• U.S.

Lies and Whispers

3 minute read
Bruce W. Nelan

Not only are strange things happening in Pyongyang, but things that should be happening are not. Kim Jong Il, North Korea’s newly promoted Great Leader, has not appeared in public since his father’s funeral on July 20. On that occasion he stood by, pale and puffy, as others spoke. Since then he has not said a word to his 22 million subjects. He has not met with representatives of any other country. And he has not been officially installed as President or as General Secretary of the communist Workers’ Party — positions held by Kim Il Sung at his death.

Though the thoroughly Stalinist North Korea does not actually have a Kremlin, outside experts find themselves employing the oblique methods once used to evaluate Soviet politics to plumb the oddities in Pyongyang. Who is standing next to whom? What are the editorials hinting? Is Kim the successful successor or under challenge? These are not mere academic concerns when the U.S. needs to get on with talks about curbing North Korea’s atom-bomb program.

Speculation about Kim’s future has grown rapidly over recent days. First, anti-Kim Jong Il leaflets appeared around the diplomatic quarter in well- policed Pyongyang. Then an official radio broadcast ostensibly supported Kim’s succession as the national leader but may have dropped a hint of a possible power struggle. If the succession “failed to be resolved correctly,” it warned, “acts of betrayal by ambitious people” could bring disaster to the party and the revolution. Finally, Japanese press reports said Kim had turned down an invitation to Beijing.

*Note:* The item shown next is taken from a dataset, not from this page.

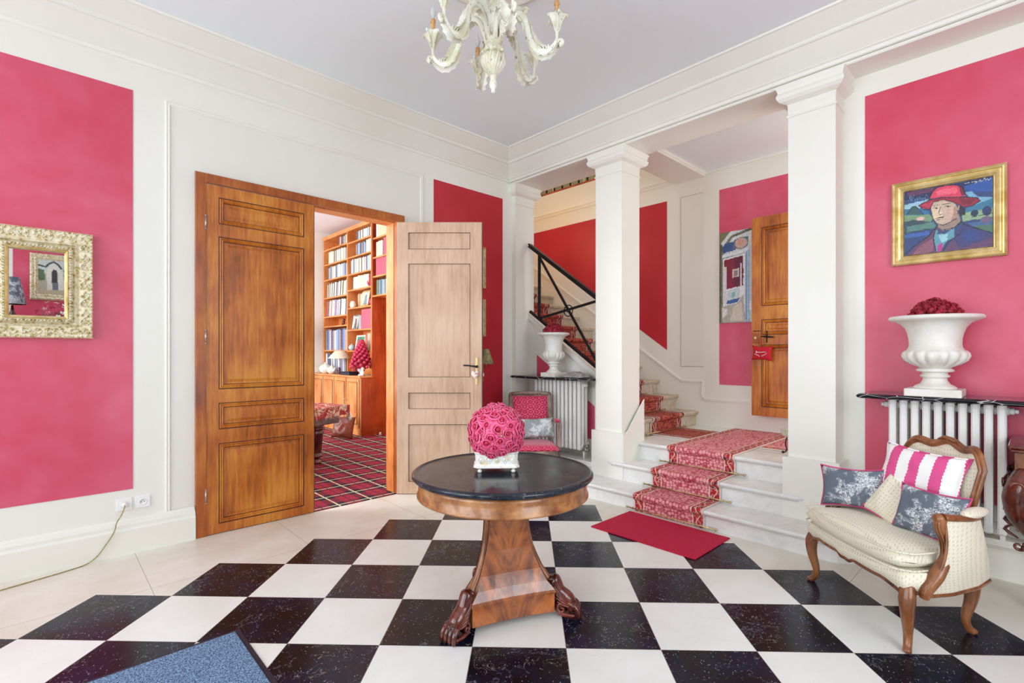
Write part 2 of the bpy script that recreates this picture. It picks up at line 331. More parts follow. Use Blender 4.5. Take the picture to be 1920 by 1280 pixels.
# ------------------------------------------------------------------ mesh helpers
class MB:
    def __init__(s): s.bm = bmesh.new(); s.cur = 0; s.mats = []; s.uv = None
    def use(s, m):
        if m not in s.mats: s.mats.append(m)
        s.cur = s.mats.index(m); return s
    def f(s, vs, smooth=False):
        try: fc = s.bm.faces.new(vs)
        except ValueError: return None
        fc.material_index = s.cur; fc.smooth = smooth; return fc
    def v(s, p): return s.bm.verts.new(p)
    def box(s, x0, x1, y0, y1, z0, z1, M=None):
        P = [(x0, y0, z0), (x1, y0, z0), (x1, y1, z0), (x0, y1, z0), (x0, y0, z1), (x1, y0, z1), (x1, y1, z1), (x0, y1, z1)]
        V = [s.v(M @ Vector(p) if M else p) for p in P]
        for q in ((3, 2, 1, 0), (4, 5, 6, 7), (0, 1, 5, 4), (1, 2, 6, 5), (2, 3, 7, 6), (3, 0, 4, 7)): s.f([V[i] for i in q])
        return s
    def bbox(s, x0, x1, y0, y1, z0, z1, b=0.004):
        """box with chamfered top and bottom and vertical edges"""
        def ring(i, z): # octagon inset i
            return [(x0 + b, y0 + i), (x1 - b, y0 + i), (x1 - i, y0 + b), (x1 - i, y1 - b), (x1 - b, y1 - i), (x0 + b, y1 - i), (x0 + i, y1 - b), (x0 + i, y0 + b)], z
        rs = []
        for i, z in ((b * .9, z0), (0, z0 + b), (0, z1 - b), (b * .9, z1)):
            if i: pts = [(min(max(x, x0 + i), x1 - i), min(max(y, y0 + i), y1 - i)) for x, y in ring(0, z)[0]]
            else: pts = ring(0, z)[0]
            rs.append([s.v((x, y, z)) for x, y in pts])
        s.f(rs[0][::-1]); s.f(rs[-1])
        for a, c in zip(rs, rs[1:]):
            for k in range(8): s.f([a[k], a[(k + 1) % 8], c[(k + 1) % 8], c[k]])
        return s
    def prism(s, pts, h0, h1, axis='z', smooth=False):
        """pts 2D polygon; axis 'z': (x,y); 'y': (x,z); 'x': (y,z)"""
        def P(a, b, h): return {'z': (a, b, h), 'y': (a, h, b), 'x': (h, a, b)}[axis]
        A = [s.v(P(a, b, h0)) for a, b in pts]; B = [s.v(P(a, b, h1)) for a, b in pts]; n = len(pts)
        s.f(A[::-1]); s.f(B)
        for i in range(n): s.f([A[i], A[(i + 1) % n], B[(i + 1) % n], B[i]], smooth)
        return s
    def lathe(s, prof, seg=32, c=(0, 0, 0), mod=None, smooth=True, a0=0.0):
        rings = []
        for r, z in prof:
            if r < 1e-5: rings.append([s.v((c[0], c[1], c[2] + z))]); continue
            rg = []
            for k in range(seg):
                a = a0 + 2 * pi * k / seg; rr = r * (mod(a, z) if mod else 1)
                rg.append(s.v((c[0] + rr * cos(a), c[1] + rr * sin(a), c[2] + z)))
            rings.append(rg)
        for A, B in zip(rings, rings[1:]):
            for k in range(seg):
                k2 = (k + 1) % seg
                if len(A) == 1 and len(B) == 1: continue
                if len(A) == 1: s.f([A[0], B[k2], B[k]], smooth)
                elif len(B) == 1: s.f([A[k], A[k2], B[0]], smooth)
                else: s.f([A[k], A[k2], B[k2], B[k]], smooth)
        if len(rings[0]) > 1: s.f(rings[0][::-1])
        if len(rings[-1]) > 1: s.f(rings[-1])
        return s
    def tube(s, pts, rad, seg=10, flat=1.0, smooth=True, closed=False, up=(0, 0, 1)):
        pts = [Vector(p) for p in pts]; n = len(pts)
        if not hasattr(rad, '__len__'): rad = [rad] * n
        rings = []; prev = None
        for i, p in enumerate(pts):
            if closed: t = pts[(i + 1) % n] - pts[i - 1]
            else: t = pts[min(i + 1, n - 1)] - pts[max(i - 1, 0)]
            t.normalize()
            if prev is None:
                ref = Vector(up)
                if abs(t.dot(ref)) > 0.93: ref = Vector((1, 0, 0))
                a = t.cross(ref).normalized()
            else:
                a = prev - t * prev.dot(t)
                a = a.normalized() if a.length > 1e-6 else t.orthogonal().normalized()
            prev = a; b = a.cross(t)
            rings.append([s.v(p + a * (rad[i] * cos(2 * pi * k / seg)) + b * (rad[i] * flat * sin(2 * pi * k / seg))) for k in range(seg)])
        pairs = list(zip(rings, rings[1:])) + ([(rings[-1], rings[0])] if closed else [])
        for A, B in pairs:
            for k in range(seg): s.f([A[k], B[k], B[(k + 1) % seg], A[(k + 1) % seg]], smooth)
        if not closed: s.f(rings[0]); s.f(rings[-1][::-1])
        return s
    def cyl(s, p0, p1, r, seg=12, r1=None): return s.tube([p0, p1], [r, r if r1 is None else r1], seg)
    def ball(s, c, r, seg=10, rings=6, sc=(1, 1, 1), M=None, rough=0.0):
        V = []
        for i in range(rings + 1):
            th = pi * i / rings
            row = []
            for k in range(seg if 0 < i < rings else 1):
                a = 2 * pi * k / seg
                q = 1 + (random.uniform(-rough, rough) if rough else 0)
                p = Vector((r * q * sc[0] * sin(th) * cos(a), r * q * sc[1] * sin(th) * sin(a), r * q * sc[2] * cos(th)))
                if M: p = M @ p
                row.append(s.v(p + Vector(c)))
            V.append(row)
        for i in range(rings):
            A, B = V[i], V[i + 1]
            for k in range(seg):
                k2 = (k + 1) % seg
                if len(A) == 1: s.f([A[0], B[k], B[k2]], True)
                elif len(B) == 1: s.f([A[k], B[0], A[k2]], True)
                else: s.f([A[k], B[k], B[k2], A[k2]], True)
        return s
    def grid(s, fn, nu, nv, uvs=None, smooth=True, closed_u=False):
        V = [[s.v(fn(i / nu, j / nv)) for j in range(nv + 1)] for i in range(nu + (0 if closed_u else 1))]
        L = s.bm.loops.layers.uv.verify() if uvs else None
        for i in range(nu):
            i2 = (i + 1) % len(V)
            for j in range(nv):
                fc = s.f([V[i][j], V[i2][j], V[i2][j + 1], V[i][j + 1]], smooth)
                if fc and uvs:
                    for lp, (a, b) in zip(fc.loops, ((i, j), (i + 1, j), (i + 1, j + 1), (i, j + 1))): lp[L].uv = uvs(a / nu, b / nv)
        return s
    def mould(s, path, prof, closed=False):
        """sweep profile [(offset, z)] along 2D path; offset goes to the left of the direction of travel"""
        n = len(path); P = [Vector(p) for p in path]; rings = []
        for i in range(n):
            d0 = (P[i] - P[i - 1]) if (i > 0 or closed) else (P[1] - P[0])
            d1 = (P[(i + 1) % n] - P[i]) if (i < n - 1 or closed) else (P[-1] - P[-2])
            n0 = Vector((-d0.y, d0.x)).normalized(); n1 = Vector((-d1.y, d1.x)).normalized()
            nn = (n0 + n1); nn = nn / max(0.2, nn.dot(n0))
            rings.append([s.v((P[i].x + nn.x * o, P[i].y + nn.y * o, z)) for o, z in prof])
        m = len(prof)
        for a, b in list(zip(rings, rings[1:])) + ([(rings[-1], rings[0])] if closed else []):
            for k in range(m): s.f([a[k], b[k], b[(k + 1) % m], a[(k + 1) % m]])
        if not closed: s.f(rings[0]); s.f(rings[-1][::-1])
        return s
    def frame(s, x0, x1, z0, z1, y, w, d, axis='y', bead=True):
        """raised rectangular moulding frame in the plane axis=y, protruding to -d"""
        pr = [(0, 0), (0, d * .6), (w * .25, d), (w * .5, d * .7), (w * .75, d), (w, d * .4), (w, 0)] if bead else [(0, 0), (0, d), (w, d), (w, 0)]
        cor = [(x0, z0, 1, 1), (x1, z0, -1, 1), (x1, z1, -1, -1), (x0, z1, 1, -1)]
        rings = []
        for (a, b, sa, sb) in cor:
            rg = []
            for o, h in pr:
                p = (a + sa * o, y - h, b + sb * o) if axis == 'y' else (y - h, a + sa * o, b + sb * o)
                rg.append(s.v(p))
            rings.append(rg)
        m = len(pr)
        for i in range(4):
            A, B = rings[i], rings[(i + 1) % 4]
            for k in range(m - 1): s.f([A[k], B[k], B[k + 1], A[k + 1]])
        return s
    def build(s, name, material=None, parent=None, loc=None, rot=None, sub=0):
        bm = s.bm
        bmesh.ops.recalc_face_normals(bm, faces=bm.faces[:])
        me = bpy.data.meshes.new(name); bm.to_mesh(me); bm.free()
        for m in (s.mats or [material]): me.materials.append(m if not isinstance(m, str) else MT[m])
        o = bpy.data.objects.new(name, me); COL.objects.link(o)
        if parent: o.parent = parent
        if loc is not None: o.location = loc
        if rot is not None: o.rotation_euler = rot
        if sub:
            md = o.modifiers.new('smooth', 'SUBSURF'); md.levels = sub; md.render_levels = sub
        return o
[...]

The South Korean government insists such evidence, ambiguous as it is, points to trouble in the North. “It has heightened our suspicions,” says a senior official in Seoul, “that something is going wrong for Kim Jong Il.” Seoul may be genuinely worried about Kim Jong Il’s stability or may be trying to rock the boat in Pyongyang.

If Kim Jong Il’s power is threatened, it is more likely to be by a palace coup than by popular rebellion. One rival power center could be the million- man armed forces, commanded by Defense Minister O Jin U. Other potential rebels might be ambitious members of Kim’s own family: his stepmother Kim Song Ae; his uncle, Vice President Kim Yong Ju; or his half brother Kim Pyong Il.

Tales of the new leader’s supposed ill health are circulating to account for his absence from public view. Some say he has diabetes; others mention cirrhosis of the liver. There is no evidence for those claims, and some well- informed experts say Kim has always operated in secrecy and silence. His accession to the formal titles of President and head of the party, they believe, will be announced with appropriate fanfare on some special occasion, like the national foundation day next week.

Even if it turns out that Kim has a firm grip on power, he may not be able to hold on to it very long. He faces a policy dilemma that carries the seeds of his destruction: keeping the country isolated and politically rigid will result in widespread starvation and economic collapse, whereas serious efforts at reform will either topple the regime or lead to a coup by hard-liners. In the meantime, the U.S. hopes Kim will manage to stay around long enough to negotiate away his nuclear bomb program — if he intends to do so and his rivals will let him.